Dr. Rudy Wiratama, S.I.P., M.A., dosen Program Studi Bahasa, Sastra, dan Budaya Jawa FIB UGM menjadi khatib pada Jumat (14/5). Dengan tema “Berkaca dari Pemikir Muslim Jawa Terdahulu: Dialektika Ilmu dan Adab dalam Timbangan”, menghadirkan kembali hubungan mendalam antara Islam, kejawaan, ilmu, dan adab. Empat pilar yang menurutnya sedang mengalami “kepanglingan” akut dalam masyarakat modern.
Penyakit Pangling dalam Identitas Keislaman-Orang Jawa
Rudy kemudian mengurai gejala besar yang ia sebut “penyakit pangling”: ketidakmampuan mengenali diri, sejarah, dan nilai sendiri. Ia menegaskan bahwa Islam dan kejawaan bukan dua identitas yang berseberangan.
“Orang Jawa yang sejati pasti berperilaku Islami. Orang Islam yang sejati pasti tampil Jowo,” tuturnya.
Gejala kepanglingan menurutnya tampak pada sikap gumunan, kagetan, dan dumeh, terpukau hal remeh, mudah terprovokasi, dan merasa lebih dari yang lain. Salah satu contohnya, tindakan mengucap terima kasih atau mencium tangan guru dianggap kuno atau “kampungan”, padahal dua hal itu merupakan bagian dari adab Islam yang telah membumi dalam budaya Jawa.
Bahaya Ilmu Tanpa Adab
Mengutip hadis, ayat, hingga pepatah para ulama, Rudy menyebut bahwa adab adalah prasyarat turunnya ilmu. Ia mengutip QS. Al-Mujadalah ayat 11 yang menegaskan bahwa Allah meninggikan derajat orang beriman dan berilmu. “Namun sebelum ilmu itu turun, kita harus menyiapkan adab,” tegasnya.

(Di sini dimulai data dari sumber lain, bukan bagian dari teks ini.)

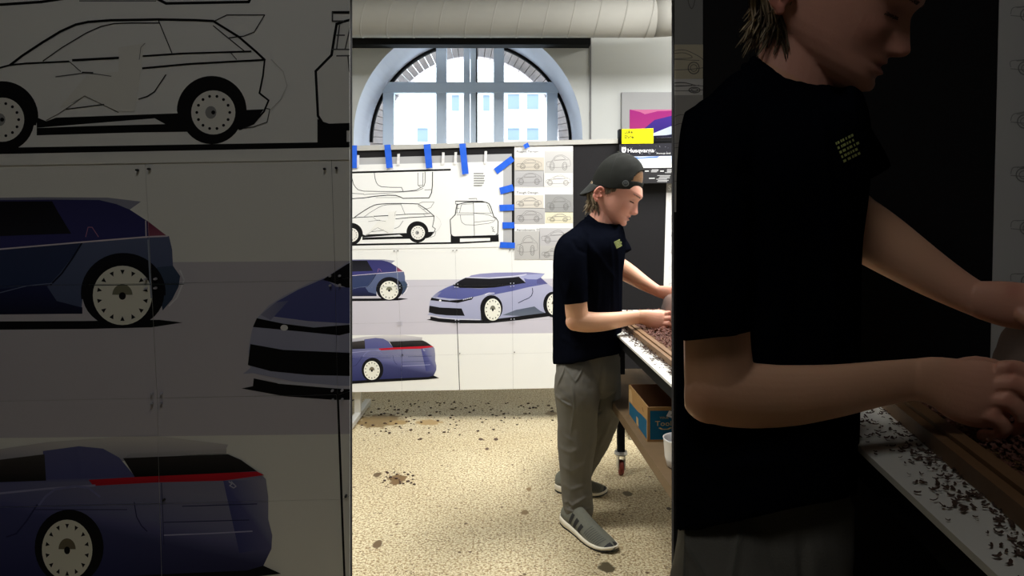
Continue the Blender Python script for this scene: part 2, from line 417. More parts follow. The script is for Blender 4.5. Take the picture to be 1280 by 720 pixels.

Ia juga menyinggung fenomena zaman kini: meningkatnya “ustaz Google” dan debat kusir di media sosial. Kitab-kitab kuning tersedia gratis dalam bentuk PDF, namun dipakai tanpa pemahaman konteks. “Barang siapa belajar tanpa guru, maka gurunya adalah setan,” ujarnya, mengutip pepatah ulama.
Baca juga: Dokter Sagiran: Tidak Semua Penyakit Dapat Dijelaskan Secara Medis
Meresapi Kearifan Jawa: Wulang Reh dan Wedhatama
Dalam upaya menghadirkan rujukan lokal, Rudy mengutip dua karya besar sastra Jawa: Wulang Reh karya Pakubuwono IV dan Serat Wedhatama karya Mangkunegara IV.
Dari Wulang Reh, ia menegaskan pentingnya memilih guru yang benar: berakhlak baik, ahli ibadah, dan waro’, serupa pedoman Imam Abu Hanifah dalam memilih guru Hammad.
Dari Wedhatama, ia menjelaskan bahwa “ngilmu iku kelakone kanthi laku” bukan berarti tirakat tanpa arah, melainkan kesiapan batin, keteguhan, dan pembersihan hati sebagai awal proses menuntut ilmu.
Ilmu dan Adab, Dua Sisi Mata Uang
Menutup khutbah, Rudy menegaskan bahwa adab lebih tinggi daripada ilmu, tetapi bukan berarti ilmu bisa ditinggalkan. “Ilmu tanpa adab akan menjadi pedang bermata dua,” ujarnya. Ia kembali mengutip Imam Abdullah bin Mubarak yang menyatakan bahwa manusia lebih membutuhkan sedikit adab daripada banyak hadis yang tidak diamalkan.
Menurutnya, lemahnya adab menyebabkan manusia gagal memenuhi amanah sebagai khalifatullah fil-ardh—pengelola bumi. Orang berilmu tetapi tanpa adab dapat merusak tatanan sosial, budaya, bahkan spiritualitas masyarakat.